Transcribe every line, keeping it exact.

* start *

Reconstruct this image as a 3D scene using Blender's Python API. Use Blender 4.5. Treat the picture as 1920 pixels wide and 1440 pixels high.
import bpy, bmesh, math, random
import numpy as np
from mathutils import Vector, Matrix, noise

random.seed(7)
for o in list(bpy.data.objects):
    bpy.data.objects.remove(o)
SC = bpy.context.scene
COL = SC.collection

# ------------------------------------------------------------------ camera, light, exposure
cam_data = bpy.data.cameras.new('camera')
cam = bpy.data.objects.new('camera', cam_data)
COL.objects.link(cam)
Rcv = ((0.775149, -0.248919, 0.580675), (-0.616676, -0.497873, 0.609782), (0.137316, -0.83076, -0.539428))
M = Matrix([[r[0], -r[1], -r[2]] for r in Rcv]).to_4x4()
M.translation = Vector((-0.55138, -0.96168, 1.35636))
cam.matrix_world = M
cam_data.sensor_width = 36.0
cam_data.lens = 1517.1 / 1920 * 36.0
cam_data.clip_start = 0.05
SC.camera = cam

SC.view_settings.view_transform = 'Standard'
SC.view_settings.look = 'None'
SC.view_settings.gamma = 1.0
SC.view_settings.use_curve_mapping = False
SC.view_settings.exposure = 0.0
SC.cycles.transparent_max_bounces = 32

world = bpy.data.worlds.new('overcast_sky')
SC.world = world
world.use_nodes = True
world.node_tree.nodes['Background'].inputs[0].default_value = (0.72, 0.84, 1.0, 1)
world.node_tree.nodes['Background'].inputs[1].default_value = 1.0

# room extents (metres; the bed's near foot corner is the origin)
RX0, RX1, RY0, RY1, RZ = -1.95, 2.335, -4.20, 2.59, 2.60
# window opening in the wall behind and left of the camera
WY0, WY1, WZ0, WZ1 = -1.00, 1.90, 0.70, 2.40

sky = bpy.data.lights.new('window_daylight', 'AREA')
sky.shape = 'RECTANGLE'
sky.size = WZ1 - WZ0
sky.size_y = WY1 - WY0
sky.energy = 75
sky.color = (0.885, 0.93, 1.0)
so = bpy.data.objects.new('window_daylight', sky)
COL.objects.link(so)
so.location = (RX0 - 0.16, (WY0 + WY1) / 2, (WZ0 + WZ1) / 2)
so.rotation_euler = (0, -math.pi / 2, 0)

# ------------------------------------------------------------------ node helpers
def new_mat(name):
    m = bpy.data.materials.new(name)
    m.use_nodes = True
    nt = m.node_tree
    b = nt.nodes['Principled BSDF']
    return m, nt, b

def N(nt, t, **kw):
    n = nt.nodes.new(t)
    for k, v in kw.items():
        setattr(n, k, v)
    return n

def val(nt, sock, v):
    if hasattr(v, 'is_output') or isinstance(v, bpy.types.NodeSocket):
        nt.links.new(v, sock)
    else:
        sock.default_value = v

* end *

EXERCISE ANSWER -
Reconstruct this image as a 3D scene using Blender's Python API. Use Blender 4.5. Treat the picture as 1920 pixels wide and 1440 pixels high.
import bpy, bmesh, math, random
import numpy as np
from mathutils import Vector, Matrix, noise

random.seed(7)
for o in list(bpy.data.objects):
    bpy.data.objects.remove(o)
SC = bpy.context.scene
COL = SC.collection

# ------------------------------------------------------------------ camera, light, exposure
cam_data = bpy.data.cameras.new('camera')
cam = bpy.data.objects.new('camera', cam_data)
COL.objects.link(cam)
Rcv = ((0.775149, -0.248919, 0.580675), (-0.616676, -0.497873, 0.609782), (0.137316, -0.83076, -0.539428))
M = Matrix([[r[0], -r[1], -r[2]] for r in Rcv]).to_4x4()
M.translation = Vector((-0.55138, -0.96168, 1.35636))
cam.matrix_world = M
cam_data.sensor_width = 36.0
cam_data.lens = 1517.1 / 1920 * 36.0
cam_data.clip_start = 0.05
SC.camera = cam

SC.view_settings.view_transform = 'Standard'
SC.view_settings.look = 'None'
SC.view_settings.gamma = 1.0
SC.view_settings.use_curve_mapping = False
SC.view_settings.exposure = 0.0
SC.cycles.transparent_max_bounces = 32

world = bpy.data.worlds.new('overcast_sky')
SC.world = world
world.use_nodes = True
world.node_tree.nodes['Background'].inputs[0].default_value = (0.72, 0.84, 1.0, 1)
world.node_tree.nodes['Background'].inputs[1].default_value = 1.0

# room extents (metres; the bed's near foot corner is the origin)
RX0, RX1, RY0, RY1, RZ = -1.95, 2.335, -4.20, 2.59, 2.60
# window opening in the wall behind and left of the camera
WY0, WY1, WZ0, WZ1 = -1.00, 1.90, 0.70, 2.40

sky = bpy.data.lights.new('window_daylight', 'AREA')
sky.shape = 'RECTANGLE'
sky.size = WZ1 - WZ0
sky.size_y = WY1 - WY0
sky.energy = 75
sky.color = (0.885, 0.93, 1.0)
so = bpy.data.objects.new('window_daylight', sky)
COL.objects.link(so)
so.location = (RX0 - 0.16, (WY0 + WY1) / 2, (WZ0 + WZ1) / 2)
so.rotation_euler = (0, -math.pi / 2, 0)

# ------------------------------------------------------------------ node helpers
def new_mat(name):
    m = bpy.data.materials.new(name)
    m.use_nodes = True
    nt = m.node_tree
    b = nt.nodes['Principled BSDF']
    return m, nt, b

def N(nt, t, **kw):
    n = nt.nodes.new(t)
    for k, v in kw.items():
        setattr(n, k, v)
    return n

def val(nt, sock, v):
    if hasattr(v, 'is_output') or isinstance(v, bpy.types.NodeSocket):
        nt.links.new(v, sock)
    else:
        sock.default_value = v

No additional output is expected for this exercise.